Some of this rhetorical structure involves the relationships of phrases inside sentences, and some of it involves relationships among sentences or groups of sentences. Like syntactic structures, these rhetorical structures usually seem to be "trees" -- that is, successive subdivisions of larger units into smaller ones.
One difference between syntax and rhetoric is scale -- syntax typically operates on a smaller scale, among words or small groups of words inside sentences, while rhetoric works on a larger scale, typically relating clauses, sentences and whole sections of a discourse.
Another difference is function. Syntactic structure mainly expresses semantic relations like modification, predication, quantification and so on.
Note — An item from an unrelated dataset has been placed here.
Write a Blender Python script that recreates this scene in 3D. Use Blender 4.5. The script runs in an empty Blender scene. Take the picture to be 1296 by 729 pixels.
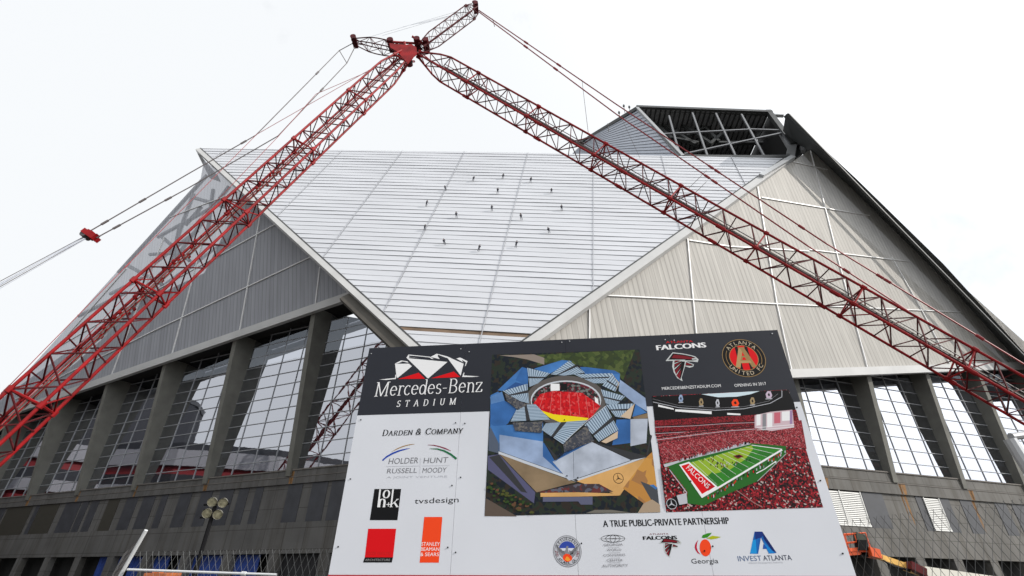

These are key parts of a basic account of "sentence meaning". Rhetorical structure typically expresses pragmatic relations like exemplification, concession, justification, summary and so on, things that are part of "speaker meaning", the way that people use language to inform or entertain or persuade.
For the past century or two, linguists have been much more interested in syntactic structure than in rhetorical structure. As a result, theories of syntax are much better developed and more widely known. However, there are some interesting accounts of rhetorical structure, including a body of work known as RST (for "rhetorical structure theory"). RST postulates a tree structure of rhetorical relationships, analogous to the tree structures of syntactic relationships. (For an interesting debate about whether rhetorical relationships are indeed tree-like, see this weblog post "Discourse: Branch or Tangle?")
Some linguists are skeptical that rhetorical structure is even a well-defined kind of mental representation that is intrinsic to language, of the kind that syntax seems to be. Thus rhetorical structures might simply be useful patterns that speakers and writers sometimes choose to create or borrow, just as architects and painters may choose certain stereotypical ways of arranging their materials.
On this view, it might not turn out to be possible to list all the possible rhetorical structures, or to uniquely and accurately classify every passage in terms of such structures, any more than we can list all possible hand tools, or necessarily classify all the tools that we find into a fixed taxonomy. After all, someone can always invent a new tool, or a tool that combines aspects of several old ones. However, it is still useful to have an inventory of the tools in common use at a given time, and (even if these skeptics are right) an inventory of common rhetorical structures has a similar sort of value.